Sandra Bullock Talks Getting Naked, Shows What Looks Good in a Sex Tape

"There's nothing funnier than two naked bodies slapping together," the candid star of The Heat said on Britain's Graham Norton Show

By Natalie Finn Jun 28, 2013 10:29 PMTags
Sandra Bullock, The Graham Norton ShowBBC/YouTube

We doubt that Ryan Reynolds was actually frightened by the sight of a naked Sandra Bullock charging at him in The Proposal, but the actress insists that she would never attempt to strip in a film for the sake of sexiness.

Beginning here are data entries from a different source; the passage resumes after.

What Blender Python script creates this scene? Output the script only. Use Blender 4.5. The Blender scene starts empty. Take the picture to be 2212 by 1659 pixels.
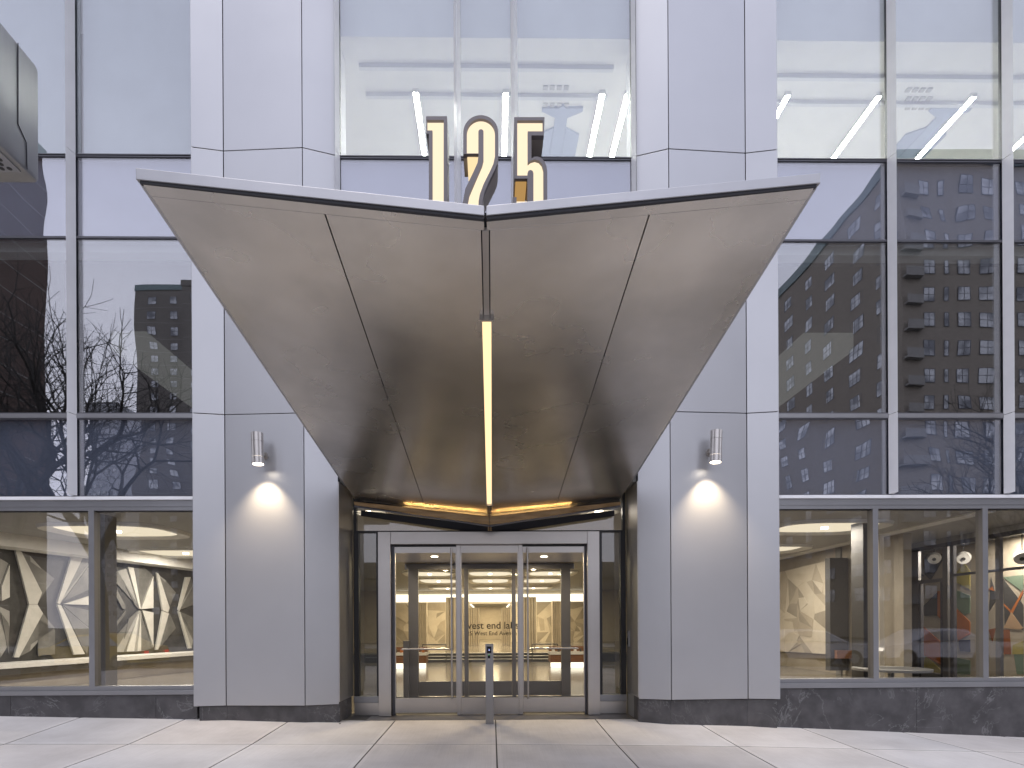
import bpy, bmesh, math, random
from mathutils import Vector, Matrix
random.seed(7)
R = math.radians
scene = bpy.context.scene
COL = scene.collection

# ------------------------------------------------------------------ camera
EYE = 1.30                       # eye height above the door threshold
F = 1210.0                       # focal length in reference pixels (2212 wide)
U0, V0 = 1079.0, 1348.0
YAW, ROLL = R(0.8), R(0.30)
CAM = Vector((0.0, -8.0, EYE))
_f = Vector((math.sin(YAW), math.cos(YAW), 0))
_r0 = Vector((math.cos(YAW), -math.sin(YAW), 0))
_u0 = Vector((0, 0, 1))
AX_R = _r0 * math.cos(ROLL) - _u0 * math.sin(ROLL)
AX_U = _u0 * math.cos(ROLL) + _r0 * math.sin(ROLL)
AX_F = _f

def ray(u, v):
    return AX_F + AX_R * ((u - U0) / F) - AX_U * ((v - V0) / F)

def pt(u, v, y):
    """point of the plane Y = y seen at photo position u, v"""
    d = ray(u, v)
    return CAM + d * ((y - CAM.y) / d.y)

def ptx(u, v, x):
    d = ray(u, v)
    return CAM + d * ((x - CAM.x) / d.x)

def ptp(u, v, a, b):
    """point of the vertical plane through plan points a, b"""
    n = Vector((b[1] - a[1], -(b[0] - a[0]), 0))
    d = ray(u, v)
    t = (Vector((a[0], a[1], 0)) - CAM).dot(n) / d.dot(n)
    return CAM + d * t

def X(u, y, v=1100): return pt(u, v, y).x
def Z(v, y, u=1062): return pt(u, v, y).z

cd = bpy.data.cameras.new('camera')
co = bpy.data.objects.new('camera', cd)
COL.objects.link(co)
co.matrix_world = Matrix((
    (AX_R.x, AX_U.x, -AX_F.x, CAM.x),
    (AX_R.y, AX_U.y, -AX_F.y, CAM.y),
    (AX_R.z, AX_U.z, -AX_F.z, CAM.z),
    (0, 0, 0, 1)))
cd.sensor_width = 36.0
cd.lens = F / 2212 * 36
cd.shift_x = (1106 - U0) / 2212
cd.shift_y = (V0 - 829.5) / 2212
cd.clip_start = 0.05
cd.clip_end = 2000
scene.camera = co

# ------------------------------------------------------------------ materials
def new_mat(name):
    m = bpy.data.materials.new(name); m.use_nodes = True
    nt = m.node_tree; nt.nodes.clear()
    out = nt.nodes.new('ShaderNodeOutputMaterial')
    return m, nt, out

def noise_mix(nt, c1, c2, scale, detail=4, rough=.55, coords='Object', stretch=None, lo=.35, hi=.65):
    tc = nt.nodes.new('ShaderNodeTexCoord')
    vec = tc.outputs[coords]
    if stretch:
        mp = nt.nodes.new('ShaderNodeMapping'); mp.inputs['Scale'].default_value = stretch
        nt.links.new(vec, mp.inputs['Vector']); vec = mp.outputs['Vector']
    n = nt.nodes.new('ShaderNodeTexNoise')
    n.inputs['Scale'].default_value = scale; n.inputs['Detail'].default_value = detail
    n.inputs['Roughness'].default_value = rough
    nt.links.new(vec, n.inputs['Vector'])
    cr = nt.nodes.new('ShaderNodeValToRGB')
    cr.color_ramp.elements[0].position = lo; cr.color_ramp.elements[0].color = (*c1, 1)
    cr.color_ramp.elements[1].position = hi; cr.color_ramp.elements[1].color = (*c2, 1)
    nt.links.new(n.outputs['Fac'], cr.inputs['Fac'])
    return cr.outputs['Color'], n.outputs['Fac'], vec

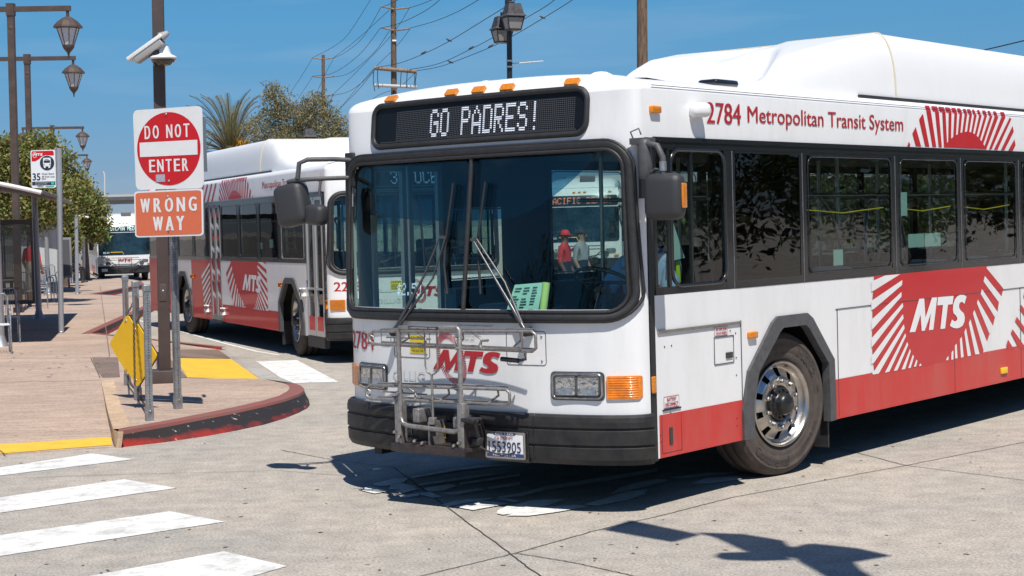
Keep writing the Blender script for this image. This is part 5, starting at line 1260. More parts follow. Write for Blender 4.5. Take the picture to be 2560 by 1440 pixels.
def perforated_post(base, h, name, label, lean=TILT, rz=0.5, w=0.058, group='galvanised perforated posts on the island'):
    o = empty(name, base, rz); o.rotation_euler = (0, lean, rz); tag(o, label, 'post', group)
    g = MB(); hw = w / 2
    g.box(-hw, hw, -hw, hw, 0, h); g.build('tube', STEEL, o)
    g = MB(); n = int(h / 0.0254 / 1.0)
    for k in range(1, n):
        z = k * 0.0254 * 1.0
        if z > h - 0.03: break
        for ax in (0, 1):
            for sg in (-1, 1):
                vs = []
                for q in range(6):
                    a = 2 * math.pi * q / 6; u = 0.0062 * math.cos(a); v = z + 0.0062 * math.sin(a)
                    vs.append((sg * (hw + 0.001), u, v) if ax == 0 else (u, sg * (hw + 0.001), v))
                g.add(vs, [tuple(range(6))], 0)
    g.build('post_holes', mat('hole_shadow', (0.015, 0.015, 0.015), rough=1), o)['kind'] = 'stuff'
    g = MB(); g.box(-hw - 0.006, hw + 0.006, -hw - 0.006, hw + 0.006, -0.01, 0.13); g.build('sleeve', STEEL, o)
    g = MB(); g.lathe([(0.012, 0), (0.012, 0.006), (0.006, 0.012), (0, 0.013)], 8, 0, Matrix.Translation((0, -hw - 0.006, 0.09)) @ Matrix.Rotation(math.pi / 2, 4, 'X')); g.build('bolt', CHROME, o)
    return o
# tall brown pole with its base block and cameras
pb = gp(413, 956, KZ)
po = empty('brown_pole', pb); po.rotation_euler = (0, TILT, R(8)); tag(po, 'tall square brown steel pole on the island behind the do not enter sign', 'pole')
g = MB(); g.box(-0.066, 0.066, -0.066, 0.066, 0.1, 9.0, bev=0.008); g.build('shaft', BROWN, po)
g = MB(); g.box(-0.17, 0.16, -0.15, 0.15, 0.0, 0.145, bev=0.006); g.build('base_block', BROWN, po)
g = MB(); g.box(-0.04, 0.04, -0.074, -0.066, 0.95, 1.15, bev=0.003); g.build('hand_hole_cover', BROWN, po)
g = MB(); g.lathe([(0.012, 0), (0.0, 0.006)], 8, 0, Matrix.Translation((0.0, -0.075, 1.07)) @ Matrix.Rotation(math.pi / 2, 4, 'X')); g.build('screw', CHROME, po)
Yp = pb.y
CAMW = mat('camera_white', (0.74, 0.74, 0.73), rough=0.35)
dc = empty('dome_camera', wp(408, 142, Yp - 0.2)); tag(dc, 'white dome security camera on the brown pole above the do not enter sign', 'camera')
g = MB(); g.lathe([(0.0, 0.135), (0.055, 0.135), (0.062, 0.12), (0.085, 0.05), (0.088, 0.035), (0.10, 0.025), (0.15, 0.0), (0.158, -0.012), (0.155, -0.025), (0.142, -0.03)], 28); g.build('housing', CAMW, dc)
g = MB(); g.lathe([(0.14, -0.028), (0.135, -0.045), (0.13, -0.05), (0.128, -0.062), (0.10, -0.066), (0.095, -0.085), (0.06, -0.10), (0, -0.105)], 28); g.build('dome', mat('smoked_dome', (0.10, 0.085, 0.07), rough=0.2, noise=0.5, nscale=12), dc)
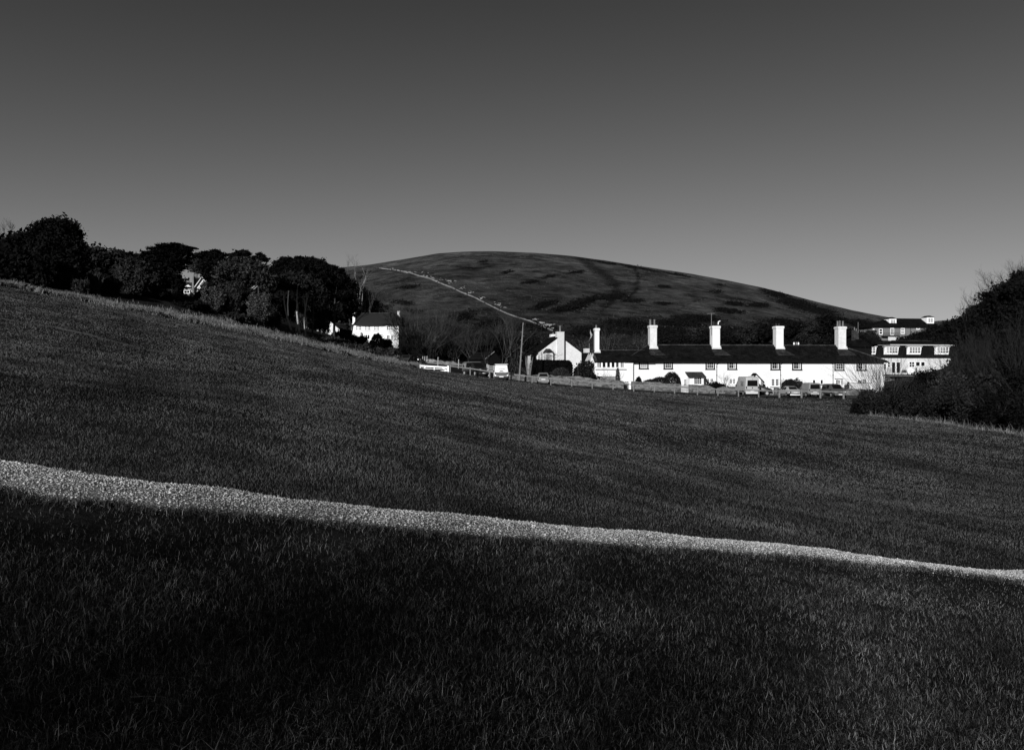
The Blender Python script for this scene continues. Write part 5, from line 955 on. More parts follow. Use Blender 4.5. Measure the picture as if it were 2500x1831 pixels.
BT(405, 126, 593, 130, 'wide flat-layered cedar standing above the skyline', m='leaf_black', n=42000, leaf=.19, seed=9, flat=.7, hollow=.2, dy=.3,
   blobs=[(398, 596, 12, 2), (428, 598, 16, 2.2), (410, 602, 34, 2.4), (448, 603, 20, 2), (382, 607, 26, 2.4), (464, 604, 12, 1.4), (425, 610, 42, 3), (370, 615, 14, 2), (458, 613, 18, 2), (395, 618, 40, 3), (445, 620, 30, 2.6), (361, 619, 8, 1.6), (470, 621, 9, 1.5), (420, 626, 48, 4), (372, 628, 18, 3), (405, 637, 46, 7), (440, 640, 32, 5), (395, 655, 48, 14), (430, 652, 30, 10)])
BT(455, 168, 625, 60, 'grey-green leafless tree crown between the cedar and the dome-topped pine', m='leaf', n=6000, seed=10, leaf=.2, base=W(480, 700, 168), blobs=[(478, 638, 22, 14), (495, 650, 20, 14), (470, 652, 16, 14)])
BT(520, 140, 611, 80, 'dome-topped dark pine on the skyline right of the cedar', m='leaf_black', n=26000, leaf=.2, flat=.4, seed=11, hollow=.3, dy=.3, blobs=[(528, 616, 12, 4), (520, 620, 26, 4), (510, 625, 34, 4), (538, 625, 14, 5), (490, 622, 12, 1.6), (525, 636, 34, 9), (525, 650, 38, 12), (528, 668, 34, 18)])
BT(590, 138, 613, 80, 'flat-topped black pine, left one of the pair on the skyline', m='leaf_black', n=24000, leaf=.19, flat=.5, seed=12, hollow=.2, dy=.3, blobs=[(592, 616, 15, 2), (586, 620, 24, 2.6), (580, 625, 20, 2.4), (603, 622, 10, 2), (559, 624, 6, 1.2), (588, 631, 24, 4), (578, 640, 34, 6), (600, 655, 36, 16)])
BT(635, 136, 617, 80, 'wispy black pine, right one of the pair on the skyline', m='leaf_black', n=13000, leaf=.19, flat=.4, seed=13, hollow=.2, dy=.3, blobs=[(632, 621, 9, 3), (636, 626, 8, 3), (620, 629, 14, 2.2), (645, 634, 12, 3), (650, 638, 7, 2), (612, 636, 12, 4), (630, 650, 24, 5), (625, 668, 28, 13)], base=W(630, 720, 136))
BT(595, 118, 632, 110, 'broad loose-crowned tree with pale sunlit limbs in the middle of the wood', m='leaf', n=15000, leaf=.22, seed=14, tm='bark_pale', limbs=11,
   blobs=[(590, 650, 38, 18), (560, 662, 30, 18), (620, 662, 34, 20), (545, 680, 24, 14), (600, 672, 40, 16), (650, 680, 22, 16), (575, 640, 20, 10), (570, 690, 20, 8), (635, 690, 20, 10)])
BT(430, 114, 690, 70, 'black yew crowding the left side of the gabled villa', m='leaf_black', n=10000, seed=15, leaf=.24, blobs=[(395, 690, 42, 26), (415, 682, 26, 20), (370, 705, 40, 26), (435, 704, 12, 14), (345, 715, 30, 18)])
BT(500, 122, 700, 80, 'black holly in front of the white gable of the villa', m='leaf_black', n=12000, seed=16, leaf=.22, blobs=[(510, 717, 26, 18), (492, 737, 26, 18), (524, 702, 18, 11), (540, 705, 24, 18), (560, 718, 34, 20), (510, 745, 30, 16), (477, 722, 8, 14)])
BT(700, 131, 623, 110, 'tall dark pine crown, left part of the leaning group', m='leaf_black', n=34000, seed=17, leaf=.2, hollow=.4, dy=.35, flat=.35, blobs=[(676, 623, 10, 2.5), (688, 627, 14, 3), (665, 634, 9, 2.5), (714, 631, 12, 3), (690, 634, 18, 7), (680, 642, 16, 6), (712, 642, 28, 12), (680, 655, 34, 16), (715, 660, 34, 16), (665, 672, 30, 18), (705, 676, 34, 9), (740, 666, 22, 14)], base=W(706, 780, 134), tr_=.12)
BT(750, 132, 626, 120, 'largest dark pine crown above the slender pale trunks', m='leaf_black', n=40000, seed=18, leaf=.22, hollow=.4, dy=.35, flat=.35, blobs=[(724, 627, 11, 3), (742, 628, 14, 2.5), (762, 633, 10, 3), (776, 640, 9, 3), (788, 652, 7, 3), (730, 636, 24, 6), (752, 639, 24, 7), (770, 645, 24, 13), (745, 655, 50, 16), (785, 668, 24, 20), (750, 675, 44, 16), (778, 686, 26, 14), (738, 680, 30, 7)], base=W(762, 785, 134), tr_=.12)
BT(820, 150, 645, 90, 'dark pine falling away to the right below the skyline', m='leaf_black', n=30000, seed=19, leaf=.22, hollow=.4, flat=.35, blobs=[(794, 648, 8, 3), (808, 649, 8, 2.5), (818, 656, 8, 3), (830, 666, 9, 3), (843, 682, 8, 4), (802, 655, 15, 6), (812, 664, 24, 12), (825, 680, 26, 16), (800, 690, 30, 22), (840, 700, 26, 16), (815, 715, 36, 22), (850, 722, 22, 14)], base=W(815, 775, 150))
BT(700, 165, 690, 150, 'deep black trees forming the shaded heart of the wood', m='leaf_black', n=22000, seed=20, leaf=.4, base=W(790, 790, 165), tr_=.15, blobs=[(660, 715, 40, 35), (700, 730, 45, 40), (740, 740, 45, 40), (790, 745, 45, 35), (830, 755, 40, 28), (640, 740, 40, 30), (610, 710, 40, 30)])
BT(260, 150, 650, 150, 'black understorey trees behind the sunlit bushes at left', m='leaf_black', n=22000, seed=21, leaf=.4, base=W(260, 700, 150), tr_=.15, blobs=[(200, 670, 50, 30), (260, 690, 50, 26), (320, 710, 50, 24), (150, 660, 45, 35), (390, 720, 50, 22), (90, 680, 50, 30), (30, 680, 50, 30)])
for k_, (px, py, d, w_, h, lab) in enumerate(((-10, 702, 88, 90, 4.5, 'black scrub at the far left, just over the field brow'), (50, 708, 89, 80, 4.6, 'black scrub below the biggest pine, left part'), (105, 714, 90, 80, 4.2, 'black scrub below the biggest pine, right part'), (155, 722, 92, 70, 3.6, 'black scrub left of the two sunlit round bushes'), (262, 728, 98, 70, 2.8, 'black scrub between sunlit bush and laurel'), (345, 735, 106, 90, 2.4, 'black scrub in front of the domed oak and laurel'))):
    shrub(px, d, w_, h, lab, m='leaf_black', n=9000, leaf=.24, seed=260+k_, base=W(px, py, d), group='black scrub along the wood edge')
# slender trunks of the leaning group, each its own pine
r = R_(40)
for k_, (x0, y0, x1, y1, rt_, d, lab) in enumerate(((712, 784, 692, 705, .26, 127, 'slender pine with strongly left-leaning sunlit trunk, leftmost of the group'), (722, 770, 721, 700, .24, 129, 'slender pine with upright pale trunk, second from left in the group'), (733, 788, 727, 700, .27, 126, 'slender pine with mottled pale trunk, third from left in the group'),
        (744, 786, 735, 688, .22, 130, 'slender pine with darker tall trunk, fourth from left in the group'), (746, 784, 753, 715, .26, 128, 'slender pine leaning right with pale lower trunk, rightmost of the group'))):
    b = W(x0, y0+6, d); b.z = G(b.x, b.y)-.2; e = empty('slender_pine', b, 0, lab, 'tree', 'slender pines with pale trunks'); m = MB(); p = [Vector(), ]
    T_ = W(x1, y1, d)-b; n = 6
    pts = [T_*i/n+Vector((math.sin(i/n*3.1)*.35*(1 if k_ % 2 else -1), 0, 0)) for i in range(n+1)]
    for i in range(n): m.tube(pts[i], pts[i+1], rt_*.62*(1-.5*i/n), rt_*.62*(1-.5*(i+1)/n), 8, cap=False)
    for q in range(4): s = pts[-1-q % 3]; m.tube(s, s+Vector((r.normal()*1.2, r.normal()+.8, .7+r.random()*.5)), .05, .03, 5)
    m.build('trunk', M['bark_pale'], e)
    V, Fc = leaves(blob_pts([(T_.x+r.normal()*.6, r.normal(), T_.z+.8, 2.1, 2.0, .9), (T_.x+1.5, 0, T_.z+.2, 1.5, 1.4, .6)], 1800, r), .24, r); np_mesh('crown', V, Fc, M['leaf_dark'], e)
BT(862, 246, 690, 90, 'black tree mass sloping down behind the left chimney of the thatched house', m='leaf_black', n=30000, seed=23, leaf=.36, tr_=.2, blobs=[(858, 700, 18, 14), (880, 720, 22, 15), (905, 742, 24, 12), (932, 752, 22, 8), (900, 765, 40, 14), (835, 706, 18, 14), (850, 722, 22, 16), (868, 738, 24, 16), (888, 752, 22, 12), (845, 750, 26, 20), (905, 768, 24, 10), (870, 770, 30, 12), (830, 770, 26, 18)])
for k_, (px, py, d, h, lab) in enumerate(((858, 800, 232, 17, 'leafless tree behind the left chimney of the thatched house'), (881, 790, 236, 17.5, 'tall pale-stemmed leafless tree rising behind the thatched roof ridge'), (830, 790, 225, 14, 'grey leafless tree at the foot of the dark pines'), (905, 790, 238, 12, 'bushy leafless tree behind the middle of the thatched ridge'), (800, 785, 215, 12, 'thin leafless tree behind the gabled outbuilding'), (925, 788, 242, 9, 'grey round-headed leafless tree above the thatched roof'), (950, 785, 245, 8, 'grey leafless bushy tree left of the right-hand chimney'))):
    bare_tree(px, d, h, lab, m='twig' if k_ != 1 else 'twig_pale', seed=50+k_, lev=7, spread=.5, up=.14, stems=1 if k_ in (1,) else 2, base=W(px, py, d), group='leafless trees round the thatched house', rad=h*.017)
BT(900, 262, 700, 120, 'black scrub trees on the lower slope behind the thatched house', m='leaf_black', n=16000, seed=22, leaf=.5, base=W(880, 790, 262), blobs=[(850, 765, 40, 20), (890, 775, 40, 16), (930, 780, 34, 12), (860, 745, 30, 18), (965, 785, 20, 10)])

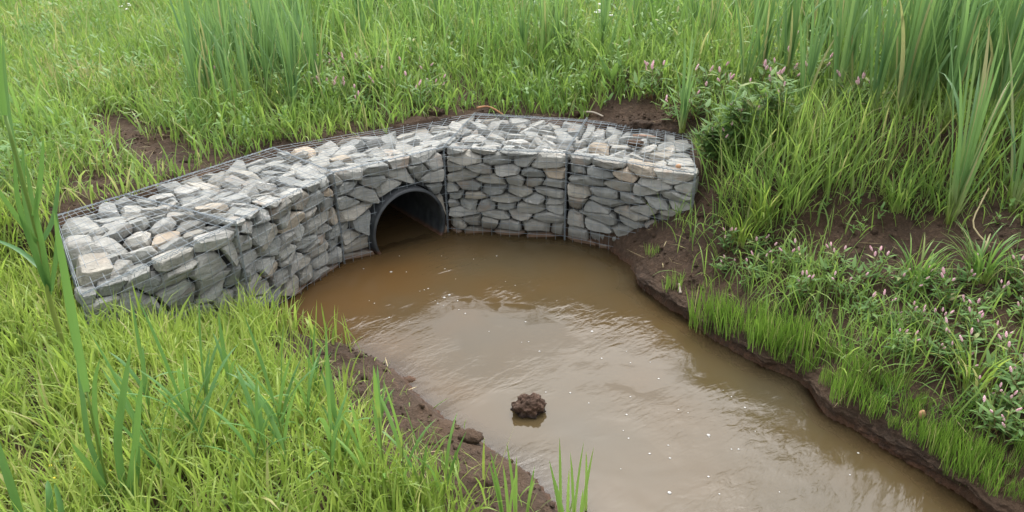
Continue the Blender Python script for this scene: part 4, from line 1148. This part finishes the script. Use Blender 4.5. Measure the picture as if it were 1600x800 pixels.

"There's nothing funnier than two naked bodies slapping together," Bullock observed on the latest episode of The Graham Norton Show, airing July 11 on BBC America (or tonight, if you get BBC One).

"There's nothing sexy about it at all—it's funny. It's not like your hug," the ever-candid actress added, turning to fellow guest Nick Frost (who is rather cuddly). "It's not intimate."

But Bullock looked so great in The Proposal, Norton said—though he did admit that he was paying more attention to her costar's naked body at the time.

"No, I don't do naked for sexy," the actress insisted. "Naked only works for me in the funny."

"You don't do naked in the serious, only in the funny?" her other fellow guest, Samuel L. Jackson, marveled in disbelief, his ears perking up.

"Yes!" Bullock said, to which he replied, "OK."

"On film, not in real life!" she then assured Jackson before launching into her reasoning.

"If you're having sex and you get recorded, and you don't know you're being recorded," explained star of The Heat, "my guess—not that I've ever done this—is that you don't look good doing it!

"I can't imagine, that someone would look good whilst having intercourse not knowing they're filmed. But you notice," she added, leaning to one side to illustrate her point, "anytime someone has a sex tape, it's beautifully lit, they got the good angles, it's like, 'that's right,' over the shoulders are great...

"Who does that? Who does that?!" she reiterated when Jackson just shrugged.

"I got some friends that do that," he said, of course.